TOPSHAM — Maine School Administrative District 75’s transportation committee is eyeing school bus route changes for elementary school children that have some parents worried about their children’s safety.
The district’s transportation committee is proposing several changes to its bus routes and stops to fall in line with district policy that hasn’t been in practice.
Under the proposal, kindergartners could be expected to walk up to about five-tenths of a mile to a bus stop, the same distance as other elementary students. Under current policy, kindergartners have a maximum walk of up to about three-tenths of a mile. Most of the changes affect bus routes in Topsham, where four of the districts seven schools are located.
The changes also mean more elementary-age students would have to walk to school or wait at bus stops along more heavily traveled roads.
That worries local daycare provider Karen Raymond, who provides before- and after-school care at her home on Barrows Drive just less than a half-mile from Woodside Elementary School.
“We don’t have sidewalks that go to the school completely,” she said.
Under the proposal, no bus would pick up students on Barrows Drive — where Woodside Elementary is located — or the nearby Barbara, Carolyn, Highland or Wilson streets or on Bickford, Chad, Hanson, Patricia and Williams drives or Western Avenue.
Tracey Dearborn of Topsham lives on Old Tavern Road off Route 24. The bus would no longer travel down her road, instead stopping at a main road, Middlesex Road, where the speed limit is 45 mph near a blind corner with no sidewalks.
Her two children, in second and third grade, have special needs and can be impulsive, not always pay attention to their surroundings.
“These are 6-, 7-, 8-, 9- and 10-year-olds,” she said. “They can’t be left home alone but they’re going to stand at a bus stop most likely alone.”
Superintendent Shawn Chabot said the changes in routes are being proposed after parents two years ago sought an exemption to the policy because they had been allowed for others.

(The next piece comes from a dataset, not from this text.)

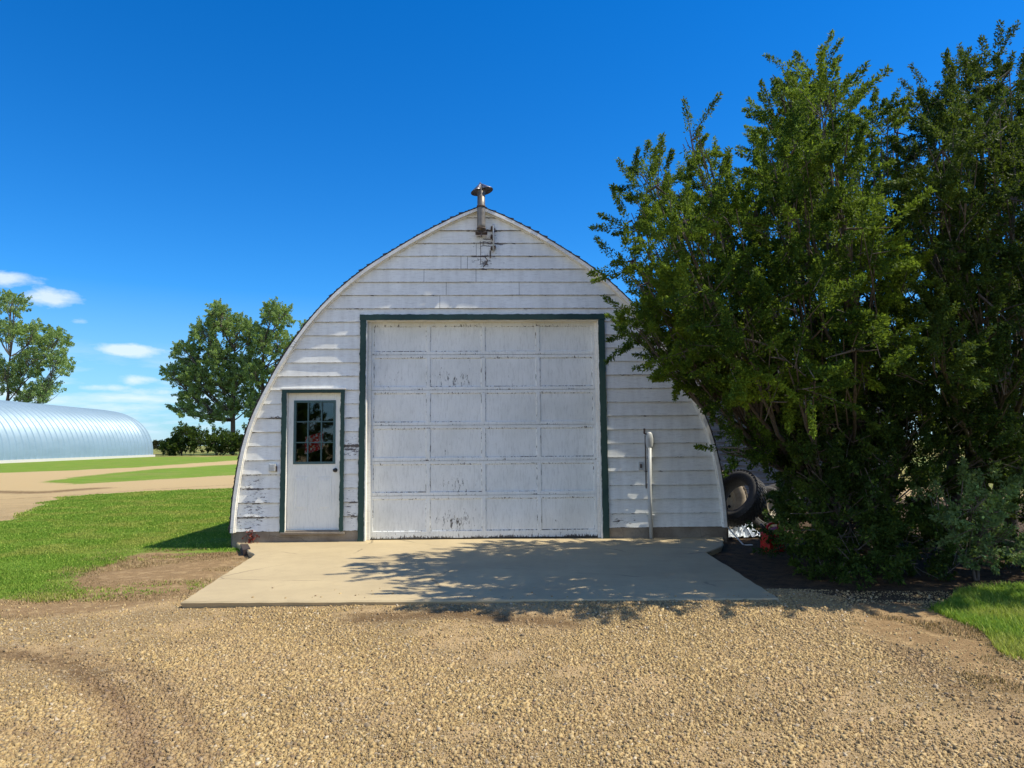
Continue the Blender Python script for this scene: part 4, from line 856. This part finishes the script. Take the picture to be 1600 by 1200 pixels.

“If we’re going to have a policy, in my mind, we should follow it,” Chabot said. “If we’re not going to follow it or our practice is different than our policy, then we should change our policy.”
The transportation committee, in a recent report, stated it has worked to improve consistency and fairness in transportation services and policies, as well as to reduce the length of bus runs and the number of bus runs “in light of both budget concerns and the shortage of bus drivers.”
Chabot stressed that the transportation director will always have the authority to change bus routes for safety reasons.
“You’re making significant changes that is probably going to create a slight uproar in the community and I think you need to drive those (routes) before you make those decisions,” said Alison Hawkes, a school board member from Harpswell, at a recent meeting. “It’s very important to me as a parent and other parents … it’s not budget, it’s not if you have enough bus drivers. It’s safety, period.”
A forum on the changes is slated for Feb. 11 at 6:30 p.m. at Woodside Elementary School in Topsham.